_To do_:
Restate the entire listing word for word.

_Scene script records_:

★ ★ ★ ★ ★

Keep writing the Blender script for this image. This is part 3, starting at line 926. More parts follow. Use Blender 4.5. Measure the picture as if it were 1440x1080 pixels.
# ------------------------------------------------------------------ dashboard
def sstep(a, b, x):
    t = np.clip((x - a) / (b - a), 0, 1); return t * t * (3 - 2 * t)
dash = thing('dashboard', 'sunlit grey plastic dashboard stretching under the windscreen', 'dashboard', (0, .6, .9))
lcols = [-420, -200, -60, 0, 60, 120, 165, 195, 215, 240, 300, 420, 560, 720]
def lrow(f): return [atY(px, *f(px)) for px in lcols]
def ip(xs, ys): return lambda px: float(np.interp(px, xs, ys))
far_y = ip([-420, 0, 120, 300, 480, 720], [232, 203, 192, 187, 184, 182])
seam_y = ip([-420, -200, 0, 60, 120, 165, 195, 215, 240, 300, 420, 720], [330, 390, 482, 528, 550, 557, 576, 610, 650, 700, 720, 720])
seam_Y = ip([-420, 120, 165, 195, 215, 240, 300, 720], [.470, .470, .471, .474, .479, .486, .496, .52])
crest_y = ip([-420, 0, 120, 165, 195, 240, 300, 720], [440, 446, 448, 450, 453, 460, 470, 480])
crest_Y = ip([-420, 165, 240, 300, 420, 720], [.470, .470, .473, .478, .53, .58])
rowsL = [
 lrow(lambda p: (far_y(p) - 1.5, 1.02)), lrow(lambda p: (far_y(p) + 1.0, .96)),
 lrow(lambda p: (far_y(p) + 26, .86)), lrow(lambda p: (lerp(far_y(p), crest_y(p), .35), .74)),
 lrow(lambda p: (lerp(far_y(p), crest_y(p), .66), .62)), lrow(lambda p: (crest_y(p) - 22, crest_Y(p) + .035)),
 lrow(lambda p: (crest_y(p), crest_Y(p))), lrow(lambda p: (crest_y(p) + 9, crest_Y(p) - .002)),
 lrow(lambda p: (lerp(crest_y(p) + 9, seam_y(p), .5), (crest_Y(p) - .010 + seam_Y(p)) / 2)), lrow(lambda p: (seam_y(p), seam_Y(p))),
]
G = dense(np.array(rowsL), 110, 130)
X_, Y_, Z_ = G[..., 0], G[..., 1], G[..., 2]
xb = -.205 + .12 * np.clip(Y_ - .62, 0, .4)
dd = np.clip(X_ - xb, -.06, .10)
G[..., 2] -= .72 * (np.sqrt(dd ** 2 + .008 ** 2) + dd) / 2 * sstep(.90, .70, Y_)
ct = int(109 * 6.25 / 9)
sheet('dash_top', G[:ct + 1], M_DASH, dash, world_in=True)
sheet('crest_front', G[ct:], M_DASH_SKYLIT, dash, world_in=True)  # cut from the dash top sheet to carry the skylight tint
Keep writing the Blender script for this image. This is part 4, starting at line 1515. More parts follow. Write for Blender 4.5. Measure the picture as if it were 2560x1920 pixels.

★ ★ ★ ★ ★

_Output of the exercise_:
Keep writing the Blender script for this image. This is part 3, starting at line 926. More parts follow. Use Blender 4.5. Measure the picture as if it were 1440x1080 pixels.
# ------------------------------------------------------------------ dashboard
def sstep(a, b, x):
    t = np.clip((x - a) / (b - a), 0, 1); return t * t * (3 - 2 * t)
dash = thing('dashboard', 'sunlit grey plastic dashboard stretching under the windscreen', 'dashboard', (0, .6, .9))
lcols = [-420, -200, -60, 0, 60, 120, 165, 195, 215, 240, 300, 420, 560, 720]
def lrow(f): return [atY(px, *f(px)) for px in lcols]
def ip(xs, ys): return lambda px: float(np.interp(px, xs, ys))
far_y = ip([-420, 0, 120, 300, 480, 720], [232, 203, 192, 187, 184, 182])
seam_y = ip([-420, -200, 0, 60, 120, 165, 195, 215, 240, 300, 420, 720], [330, 390, 482, 528, 550, 557, 576, 610, 650, 700, 720, 720])
seam_Y = ip([-420, 120, 165, 195, 215, 240, 300, 720], [.470, .470, .471, .474, .479, .486, .496, .52])
crest_y = ip([-420, 0, 120, 165, 195, 240, 300, 720], [440, 446, 448, 450, 453, 460, 470, 480])
crest_Y = ip([-420, 165, 240, 300, 420, 720], [.470, .470, .473, .478, .53, .58])
rowsL = [
 lrow(lambda p: (far_y(p) - 1.5, 1.02)), lrow(lambda p: (far_y(p) + 1.0, .96)),
 lrow(lambda p: (far_y(p) + 26, .86)), lrow(lambda p: (lerp(far_y(p), crest_y(p), .35), .74)),
 lrow(lambda p: (lerp(far_y(p), crest_y(p), .66), .62)), lrow(lambda p: (crest_y(p) - 22, crest_Y(p) + .035)),
 lrow(lambda p: (crest_y(p), crest_Y(p))), lrow(lambda p: (crest_y(p) + 9, crest_Y(p) - .002)),
 lrow(lambda p: (lerp(crest_y(p) + 9, seam_y(p), .5), (crest_Y(p) - .010 + seam_Y(p)) / 2)), lrow(lambda p: (seam_y(p), seam_Y(p))),
]
G = dense(np.array(rowsL), 110, 130)
X_, Y_, Z_ = G[..., 0], G[..., 1], G[..., 2]
xb = -.205 + .12 * np.clip(Y_ - .62, 0, .4)
dd = np.clip(X_ - xb, -.06, .10)
G[..., 2] -= .72 * (np.sqrt(dd ** 2 + .008 ** 2) + dd) / 2 * sstep(.90, .70, Y_)
ct = int(109 * 6.25 / 9)
sheet('dash_top', G[:ct + 1], M_DASH, dash, world_in=True)
sheet('crest_front', G[ct:], M_DASH_SKYLIT, dash, world_in=True)  # cut from the dash top sheet to carry the skylight tint
Keep writing the Blender script for this image. This is part 4, starting at line 1515. More parts follow. Write for Blender 4.5. Measure the picture as if it were 2560x1920 pixels.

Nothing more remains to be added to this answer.